As I’m sure you can see by the countdown clock in the sidebar, Miss DD is landing in New York City in 1 day, 9 hours, 22 minutes.
I’m, uh, getting nervous. Spent last night readying the apartment, washed the sheets, boiled the cocks (again), organized my closet, did laundry, swept the floors. In fact, the apartment is just about ready. Tonight, I have a long list of errands to run, ranging from 1. get my nose stud properly coiled so it stops falling out of my nose to 14. pick up snacks and breakfasty options at the grocery store.
After work, I’m meeting a friend of mine who I will now call “my stylist” for some outfit help.
Because, see, my boy wardrobe is getting kind of boring. I pretty much wear the same outfit when I’m getting dressed up for a date or for a reading of my work: black slacks, black or red button-down, tie. I guess this varies a little. I have a few sweaters that I occasionally wear on top. I like the peep of a tie through a v-neck.
But I need to spice it up a bit. That’s where my stylist comes in.
So we started talking about my “wardrobe,” and I started wondering about a “basic men’s wardrobe guide” or some such book on men’s style, because that’s what I do, right, when I have a question or a dilemma or a problem I go find a book. Well, perhaps first I google it, then I find a book.
I’m in the gathering-data phase of this wardrobe project, but I will certainly let you know what I uncover.
… this is all to say that Miss DD and I are plannng to go dancing on Sunday night, and I don’t have a thing to wear. I will dust off (and polish) the solid black wingtips, but I’d like to wear something fun, peppy. Suspenders? I can’t seem to find my fedora.
… and this is also all to say that I am avoiding the topic of writing about my nerves, and DD’s visit, because though I am 90% excited and thrilled and in awe and beside myself, I am still 10% terrified. I’m already braced for that inevitable heartache that will happen when I have to take her back to the airport, send her back to Seattle. The reality of loss looming behind all our joyous interactions is such a weight to carry between us. Will we weather it? What are we going to do? How will I fall for someone, date someone, explore someone, from such a distance? It can’t possibly be adequate. It can’t possibly be enough. How do I make it enough? How do we approach this, how can we possibly frame this so that it will work, function, like two real hearts intertwining?

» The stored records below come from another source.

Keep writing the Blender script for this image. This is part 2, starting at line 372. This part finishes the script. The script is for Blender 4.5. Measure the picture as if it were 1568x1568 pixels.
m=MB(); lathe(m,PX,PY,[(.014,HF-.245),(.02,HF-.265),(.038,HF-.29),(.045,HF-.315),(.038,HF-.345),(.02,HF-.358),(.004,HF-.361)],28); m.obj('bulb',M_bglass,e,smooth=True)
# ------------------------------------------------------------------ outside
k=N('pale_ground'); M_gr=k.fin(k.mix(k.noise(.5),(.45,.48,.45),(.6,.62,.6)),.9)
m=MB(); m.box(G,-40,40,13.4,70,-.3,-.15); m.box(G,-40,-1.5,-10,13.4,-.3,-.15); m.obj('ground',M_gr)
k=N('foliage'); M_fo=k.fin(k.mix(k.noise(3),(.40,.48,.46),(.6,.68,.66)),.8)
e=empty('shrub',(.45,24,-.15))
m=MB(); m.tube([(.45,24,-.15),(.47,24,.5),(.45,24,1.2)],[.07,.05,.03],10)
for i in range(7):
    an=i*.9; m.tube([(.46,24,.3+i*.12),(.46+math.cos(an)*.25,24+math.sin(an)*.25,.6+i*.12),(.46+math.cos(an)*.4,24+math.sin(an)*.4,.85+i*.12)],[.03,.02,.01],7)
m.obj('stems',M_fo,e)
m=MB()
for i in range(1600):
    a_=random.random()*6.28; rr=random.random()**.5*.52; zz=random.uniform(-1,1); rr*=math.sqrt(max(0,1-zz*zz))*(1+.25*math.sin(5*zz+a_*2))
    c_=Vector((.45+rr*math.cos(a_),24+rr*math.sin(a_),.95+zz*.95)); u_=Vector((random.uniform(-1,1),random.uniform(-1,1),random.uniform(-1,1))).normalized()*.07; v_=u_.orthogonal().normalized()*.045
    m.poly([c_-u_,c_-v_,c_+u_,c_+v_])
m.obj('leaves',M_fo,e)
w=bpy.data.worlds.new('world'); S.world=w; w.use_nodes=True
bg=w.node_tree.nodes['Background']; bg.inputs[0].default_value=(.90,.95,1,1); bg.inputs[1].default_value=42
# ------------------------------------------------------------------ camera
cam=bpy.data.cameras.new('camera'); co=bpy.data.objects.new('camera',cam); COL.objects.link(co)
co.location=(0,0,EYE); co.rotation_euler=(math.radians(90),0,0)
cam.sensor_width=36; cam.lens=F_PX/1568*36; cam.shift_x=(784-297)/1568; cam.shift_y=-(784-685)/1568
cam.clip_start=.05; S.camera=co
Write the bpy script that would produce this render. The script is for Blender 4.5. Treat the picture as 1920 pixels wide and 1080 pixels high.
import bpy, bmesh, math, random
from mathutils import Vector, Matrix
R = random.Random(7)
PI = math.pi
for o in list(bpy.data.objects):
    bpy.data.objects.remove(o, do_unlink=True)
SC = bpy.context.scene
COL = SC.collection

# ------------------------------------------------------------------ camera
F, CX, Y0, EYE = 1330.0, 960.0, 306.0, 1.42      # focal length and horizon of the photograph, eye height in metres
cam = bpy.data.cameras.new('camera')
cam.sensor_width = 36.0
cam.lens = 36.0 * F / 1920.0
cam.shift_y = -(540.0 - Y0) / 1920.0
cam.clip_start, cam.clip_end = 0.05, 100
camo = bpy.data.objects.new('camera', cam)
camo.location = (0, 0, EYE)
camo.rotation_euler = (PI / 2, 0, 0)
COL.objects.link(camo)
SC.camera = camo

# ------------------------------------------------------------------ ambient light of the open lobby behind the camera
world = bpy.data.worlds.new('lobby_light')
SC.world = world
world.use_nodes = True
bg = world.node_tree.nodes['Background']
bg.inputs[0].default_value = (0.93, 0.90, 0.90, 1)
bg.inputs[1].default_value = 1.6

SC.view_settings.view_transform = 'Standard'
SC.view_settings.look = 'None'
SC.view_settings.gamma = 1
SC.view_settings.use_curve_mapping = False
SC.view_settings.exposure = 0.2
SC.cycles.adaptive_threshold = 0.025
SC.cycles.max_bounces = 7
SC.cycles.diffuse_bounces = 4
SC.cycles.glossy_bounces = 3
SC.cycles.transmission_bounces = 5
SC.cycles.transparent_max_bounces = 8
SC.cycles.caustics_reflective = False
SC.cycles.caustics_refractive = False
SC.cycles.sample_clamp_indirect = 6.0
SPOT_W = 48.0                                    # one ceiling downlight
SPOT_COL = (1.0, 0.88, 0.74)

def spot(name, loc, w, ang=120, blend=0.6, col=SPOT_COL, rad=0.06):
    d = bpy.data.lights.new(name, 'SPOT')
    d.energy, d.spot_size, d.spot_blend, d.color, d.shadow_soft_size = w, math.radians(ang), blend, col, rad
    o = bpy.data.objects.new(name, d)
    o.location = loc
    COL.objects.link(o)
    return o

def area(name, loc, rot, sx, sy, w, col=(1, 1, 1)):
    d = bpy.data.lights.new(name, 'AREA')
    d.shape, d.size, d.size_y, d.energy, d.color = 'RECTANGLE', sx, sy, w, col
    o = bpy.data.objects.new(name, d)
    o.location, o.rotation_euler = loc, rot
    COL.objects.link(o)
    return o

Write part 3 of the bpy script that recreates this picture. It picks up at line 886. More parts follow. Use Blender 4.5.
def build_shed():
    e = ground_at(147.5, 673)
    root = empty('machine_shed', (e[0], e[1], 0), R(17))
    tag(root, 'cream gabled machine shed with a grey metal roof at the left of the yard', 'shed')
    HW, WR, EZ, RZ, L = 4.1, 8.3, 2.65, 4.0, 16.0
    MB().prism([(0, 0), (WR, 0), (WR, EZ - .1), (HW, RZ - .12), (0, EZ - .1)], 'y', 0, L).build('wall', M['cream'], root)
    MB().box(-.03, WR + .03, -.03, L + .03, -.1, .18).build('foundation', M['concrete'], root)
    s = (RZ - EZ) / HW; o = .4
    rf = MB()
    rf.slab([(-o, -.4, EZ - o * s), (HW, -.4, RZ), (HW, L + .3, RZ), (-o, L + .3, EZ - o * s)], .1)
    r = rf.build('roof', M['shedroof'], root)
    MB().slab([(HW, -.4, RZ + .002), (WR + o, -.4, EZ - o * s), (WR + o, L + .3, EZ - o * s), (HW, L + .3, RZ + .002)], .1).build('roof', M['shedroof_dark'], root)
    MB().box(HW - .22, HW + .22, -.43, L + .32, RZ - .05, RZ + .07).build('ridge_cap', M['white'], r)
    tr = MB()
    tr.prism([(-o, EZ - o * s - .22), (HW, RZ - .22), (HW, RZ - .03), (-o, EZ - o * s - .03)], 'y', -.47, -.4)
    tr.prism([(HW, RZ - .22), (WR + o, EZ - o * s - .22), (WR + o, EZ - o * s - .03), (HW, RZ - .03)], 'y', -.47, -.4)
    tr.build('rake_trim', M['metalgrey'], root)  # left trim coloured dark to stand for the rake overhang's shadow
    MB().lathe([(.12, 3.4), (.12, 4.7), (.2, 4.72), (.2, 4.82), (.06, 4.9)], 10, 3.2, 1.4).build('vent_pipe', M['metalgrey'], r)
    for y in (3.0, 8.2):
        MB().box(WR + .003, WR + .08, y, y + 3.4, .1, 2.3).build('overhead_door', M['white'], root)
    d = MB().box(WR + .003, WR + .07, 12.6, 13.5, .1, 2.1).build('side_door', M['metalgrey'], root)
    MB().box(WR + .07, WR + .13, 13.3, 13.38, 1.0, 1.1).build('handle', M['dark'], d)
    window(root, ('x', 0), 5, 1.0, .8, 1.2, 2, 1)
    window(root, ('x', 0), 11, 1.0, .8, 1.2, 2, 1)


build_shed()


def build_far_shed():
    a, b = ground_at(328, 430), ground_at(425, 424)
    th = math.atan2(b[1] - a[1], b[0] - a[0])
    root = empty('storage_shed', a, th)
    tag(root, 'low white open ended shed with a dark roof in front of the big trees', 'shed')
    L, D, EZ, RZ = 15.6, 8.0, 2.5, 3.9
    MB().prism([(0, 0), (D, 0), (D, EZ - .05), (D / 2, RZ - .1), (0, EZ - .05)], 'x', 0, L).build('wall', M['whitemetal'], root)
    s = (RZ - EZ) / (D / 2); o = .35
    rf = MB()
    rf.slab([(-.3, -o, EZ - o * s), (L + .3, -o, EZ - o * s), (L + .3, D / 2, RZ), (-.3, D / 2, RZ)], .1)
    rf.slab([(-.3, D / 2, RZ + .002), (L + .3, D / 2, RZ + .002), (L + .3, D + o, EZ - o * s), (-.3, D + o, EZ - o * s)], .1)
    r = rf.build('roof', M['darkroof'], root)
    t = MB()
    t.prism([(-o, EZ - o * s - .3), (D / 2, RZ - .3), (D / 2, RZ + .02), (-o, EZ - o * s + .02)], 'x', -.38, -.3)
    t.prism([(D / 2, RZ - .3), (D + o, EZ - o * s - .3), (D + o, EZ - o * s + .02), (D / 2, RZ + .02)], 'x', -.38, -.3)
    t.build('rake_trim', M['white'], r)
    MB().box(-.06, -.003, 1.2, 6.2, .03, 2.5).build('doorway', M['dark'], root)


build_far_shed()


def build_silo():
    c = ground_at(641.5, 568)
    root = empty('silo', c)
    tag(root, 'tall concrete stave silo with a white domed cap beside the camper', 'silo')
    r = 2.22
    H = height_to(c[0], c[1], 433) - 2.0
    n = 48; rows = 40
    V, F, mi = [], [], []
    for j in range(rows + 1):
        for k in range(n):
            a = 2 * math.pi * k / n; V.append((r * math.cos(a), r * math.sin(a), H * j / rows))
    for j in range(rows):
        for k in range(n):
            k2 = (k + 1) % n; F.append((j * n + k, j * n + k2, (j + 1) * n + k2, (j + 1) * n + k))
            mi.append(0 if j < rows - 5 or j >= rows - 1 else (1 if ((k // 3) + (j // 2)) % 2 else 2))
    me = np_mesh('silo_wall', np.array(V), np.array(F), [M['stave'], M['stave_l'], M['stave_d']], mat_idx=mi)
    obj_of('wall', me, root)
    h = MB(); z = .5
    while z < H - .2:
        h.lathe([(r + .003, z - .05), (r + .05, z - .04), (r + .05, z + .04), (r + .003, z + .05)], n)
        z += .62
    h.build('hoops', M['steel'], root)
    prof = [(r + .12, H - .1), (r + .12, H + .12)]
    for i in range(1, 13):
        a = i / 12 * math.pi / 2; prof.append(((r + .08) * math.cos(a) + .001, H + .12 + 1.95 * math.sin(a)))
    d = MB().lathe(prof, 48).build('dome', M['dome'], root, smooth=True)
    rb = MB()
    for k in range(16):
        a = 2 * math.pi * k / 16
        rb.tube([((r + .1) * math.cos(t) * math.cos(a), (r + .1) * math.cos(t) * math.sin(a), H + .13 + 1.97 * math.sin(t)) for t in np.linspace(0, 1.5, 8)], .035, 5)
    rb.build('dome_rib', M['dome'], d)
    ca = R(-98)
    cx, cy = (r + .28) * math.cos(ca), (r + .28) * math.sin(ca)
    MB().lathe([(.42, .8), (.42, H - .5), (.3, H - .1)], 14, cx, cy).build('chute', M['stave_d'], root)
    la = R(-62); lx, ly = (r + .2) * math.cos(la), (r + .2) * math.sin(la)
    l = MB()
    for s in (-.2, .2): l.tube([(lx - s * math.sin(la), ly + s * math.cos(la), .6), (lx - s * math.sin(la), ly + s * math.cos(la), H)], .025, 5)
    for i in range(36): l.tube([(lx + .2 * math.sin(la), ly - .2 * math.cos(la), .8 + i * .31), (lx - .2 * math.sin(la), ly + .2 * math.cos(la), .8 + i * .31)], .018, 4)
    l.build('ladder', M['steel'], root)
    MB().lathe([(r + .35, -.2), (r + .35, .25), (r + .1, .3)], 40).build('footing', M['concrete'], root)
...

She sent me a photo yesterday of a new paddle with “BOY” cut into it, ready to mark. I got out my ropes and flogger and practiced my ties and aim. Felt good to twirl my wrists. I tightened my bedframe.
And now my head is swimming with the practical questions. What do I wear to pick her up from the airport? Do I pack? Must make a car reservation. Must get the apartment prepared. Do I have eggs? What kind of coffee does she like? (She is from Seattle, after all.) See and then I’m back to the distractions of the practicalities, and I feel a little better.
Breathe deep and slow, Sinclair. Enjoy the energy you feel. What feels like fear/ anxiety is really excitation. You've been anticipating this. Enjoy!
Tightened the bed frame, boiled the cocks… mixed in there with eggs, coffee, and what to wear. Wow, you are really something else my friend. I am so excited for you.
Let me know what you find out regarding this wardrobe thing. I feel like my style is limited too, they only make so much for the fellas.
tightening the bed frame: smart move
whether to pack to pick her up at the airport: are you kidding? hell, yes!
1 day, 5 hours, 51 minutes ….. tick, tick, tick
I never even thought of tightening the bed frame, it's on my list now.
Um, yeah, please do pack, I'm sure it will be appreciated.
When my sister was first dating her husband they lived in different states and every time he visited, the last couple of days before he left were misery for her. Then after he left she would be upset with herself for not enjoying that precious time they had together. Of course now they are married for over 10 years and a little time apart wouldn't be so bad. Anyway, my point is just try to be in the moment because it is your time together right now, deal with any saddness or worry after she leaves. I think she might need your strength.
Mr. Sexsmith, I admire your preparedness, and also I so totally feel you right now. My LadyFriend will be in my arms in just a few hours and I can hardly keep it together. I've been bustling around for a week getting ready, making sure everything is perfect. Its really nice to hear that someone I care about is doing something similar. Good luck to you, my friend! I know you will have a fucking phenomenal time with Miss DD.
Much Love!
Okay you crack me up – so I can so relate to the fixing the coil on the nose ring (lost weight and suddenly the damn thing won't stay in place and what is your excuse?), and tightening the bed frame (wrought iron frame now has clamps discretely hidden on it to enhance the strength), and yes you should pack. Coffee – hello, there has to be some decent beans in that town you relocated to – find them now! Breathe and enjoy.